Мой вид: шуба нагольная. Валенки.
Раскол:
— Как можно воевать из-за дву- и триперстия?
— А как можно воевать из-за кусочка кумача и коленкора?
Война. Говорят, что в Костроме стоят занесенные снегом танки белых, а в Москве цены хороши: 175 р. фунт хлеба, 700 р. фунт масла.
Есть слух из Москвы, что причиной отстранения Деникина является приказ Англии, которая недовольна еврейскими погромами, и что отступление полное, глубокое, на днях будет занят Харьков.
За свою лекцию, над которой я работал неотрывно целую неделю, мною было получено 300 р., которые я сейчас же отдал за три фунта махорки. Жалованье за полмесяца (1320 р.) я отдал за 20 пуд. дров — 1000 р. — и за 1 четв. молока.

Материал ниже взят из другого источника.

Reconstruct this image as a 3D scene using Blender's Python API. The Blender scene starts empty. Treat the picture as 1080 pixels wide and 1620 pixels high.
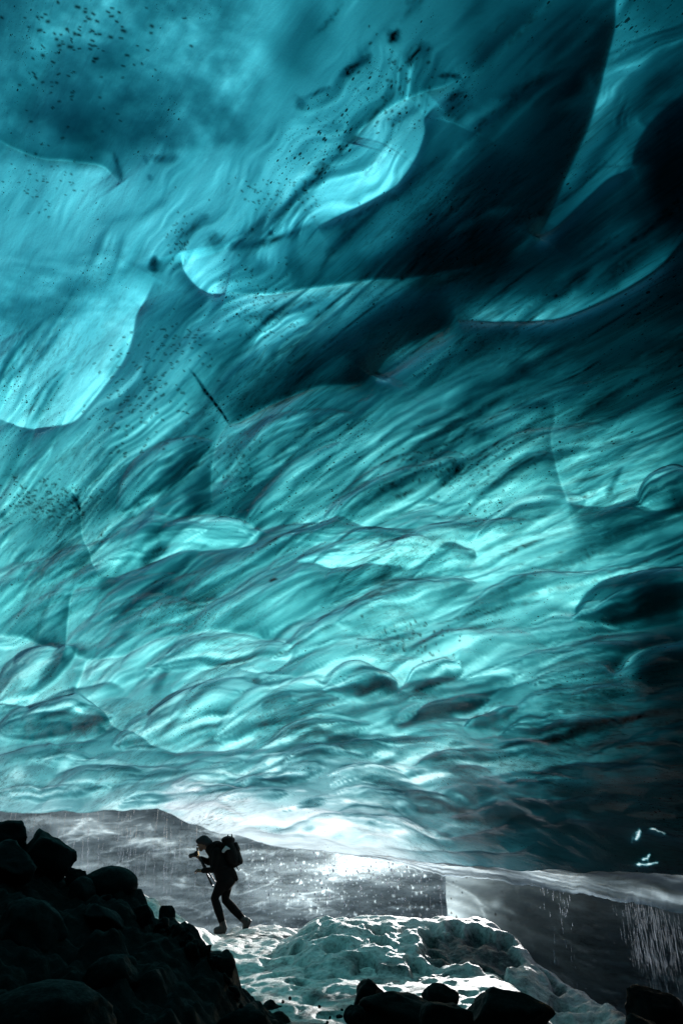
import bpy, bmesh, math, random
import numpy as np
from mathutils import Vector, Matrix, noise as mnoise

S = bpy.context.scene
COL = S.collection
random.seed(7)
R = math.radians

# ------------------------------------------------------------------ camera, sky, sun, exposure
CAMZ, PITCH, F = 1.55, R(26), 1080.0
cd = bpy.data.cameras.new('camera_lens'); cam = bpy.data.objects.new('viewpoint', cd); COL.objects.link(cam)
cam.location = (0, 0, CAMZ); cam.rotation_euler = (R(90) + PITCH, 0, 0)
cd.sensor_fit = 'VERTICAL'; cd.sensor_height = 36; cd.lens = 24
cd.clip_start = 0.05; cd.clip_end = 3000
S.camera = cam
SUN_EL, SUN_AZ = R(11.5), R(13)
SD = np.array([math.sin(SUN_AZ) * math.cos(SUN_EL), math.cos(SUN_AZ) * math.cos(SUN_EL), math.sin(SUN_EL)])
w = bpy.data.worlds.new('World'); S.world = w; w.use_nodes = True
nt = w.node_tree
sky = nt.nodes.new('ShaderNodeTexSky'); sky.sky_type = 'NISHITA'; sky.sun_disc = False
sky.sun_elevation = SUN_EL; sky.sun_rotation = SUN_AZ
bg = nt.nodes['Background']; bg.inputs['Strength'].default_value = 0.10
nt.links.new(sky.outputs[0], bg.inputs['Color'])
sl = bpy.data.lights.new('sun', 'SUN'); sl.energy = 5.0; sl.angle = R(0.5); sl.color = (1, .995, .985)
sun = bpy.data.objects.new('sun', sl); COL.objects.link(sun)
sun.rotation_euler = Vector(SD).to_track_quat('Z', 'Y').to_euler()
S.view_settings.view_transform = 'Standard'; S.view_settings.look = 'None'
S.view_settings.exposure = 0.32; S.view_settings.gamma = 1.0; S.view_settings.use_curve_mapping = False
S.cycles.use_denoising = True
S.cycles.max_bounces = 10; S.cycles.transparent_max_bounces = 16
S.cycles.diffuse_bounces = 4; S.cycles.transmission_bounces = 8; S.cycles.sample_clamp_indirect = 6

# ------------------------------------------------------------------ helpers
def ray(px, py):
    """direction of the photo ray through (px,py), scaled so that its forward (y) part is 1"""
    dx = (np.asarray(px, float) - 540) / F; dy = (810 - np.asarray(py, float)) / F
    wy = math.cos(PITCH) - dy * math.sin(PITCH); wz = math.sin(PITCH) + dy * math.cos(PITCH)
    return dx / wy, wz / wy
def at(px, py, Y):
    a, b = ray(px, py)
    return Vector((float(a) * Y, Y, CAMZ + float(b) * Y))
def tag(o, label=None, cat=None, group=None, kind=None):
    if label: o['label'] = label
    if cat: o['category'] = cat
    if group: o['group'] = group
    if kind: o['kind'] = kind
    return o
def empty(name, loc):
    o = bpy.data.objects.new(name, None); COL.objects.link(o); o.location = loc; o.empty_display_size = .2
    return o
def link(name, me, mat, parent=None, loc=None):
    o = bpy.data.objects.new(name, me); COL.objects.link(o)
    if mat is not None and not me.materials: me.materials.append(mat)
    if loc is not None: o.location = loc
    if parent is not None:
        o.parent = parent
    return o
def mesh_np(name, verts, quads, smooth=True):
    verts = np.ascontiguousarray(verts, dtype=np.float32); quads = np.ascontiguousarray(quads, dtype=np.int32)
    me = bpy.data.meshes.new(name); k = quads.shape[1]
    me.vertices.add(len(verts)); me.vertices.foreach_set('co', verts.ravel())
    me.loops.add(quads.size); me.loops.foreach_set('vertex_index', quads.ravel())
    me.polygons.add(len(quads)); me.polygons.foreach_set('loop_start', np.arange(0, quads.size, k, dtype=np.int32))
    if smooth: me.polygons.foreach_set('use_smooth', np.ones(len(quads), dtype=bool))
    me.update(calc_edges=True); me.validate()
    return me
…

Мои богатства на последний край, чтобы променять и остаться голым: тулуп — 20 тыс., шуба — 15 тыс., полость — 5 тыс., 10 ар. полотна — 2 тыс., сюртук — пидж. — визитк. = 8 тыс. Итого 50 тыс. = 30 пуд. зерна. Нас четверо, по 7 1/2 пуд. = 5 месяц, жизни, то есть до 1 Мая.
Инструктор Сытин.
Коммунист:
— А как у нас в школах, хорошо ли проходится Дарвин, — то есть происхождение человека от обезьяны?
Сытин:
— Дарвин и происхождение человека проходится в высших учебных заведениях, у нас, в средних, проходят учение о происхождении обезьяны от человека.
Родные мои умирают и оставляют после себя мне свои шубы, те старинные шубы, храненные в мороженых сундуках, знаменитые! бывало, с матушкой сколько из-за них разговоров. «Ну, зачем, — скажешь, — вы их храните, слава Богу, у нас имение, дом в городе, в банке деньги, ну, зачем, что в этих шубах, хранить, беспокоиться, пересыпать, перекладывать, проветривать, просушивать, да продайте их, не будет хоть моли в доме!» А она: «Что же это, наши деды глупей нас были, берегли про черный день, банки, банки, а как лопнут? Эх, молоды вы, не видели черного дня!» Что же, правда оказалось, не видели: старая шуба теперь тысяч сорок, пятьдесят...
В интеллигенции сложились такие же секты, из которых каждая имела претензию на универсальную истину. Победившая всех их секта большевиков до сих пор борется за универсальность (интернационал) и на наших глазах постепенно омирщается...» (Дневники. 1928—1929. С. 507).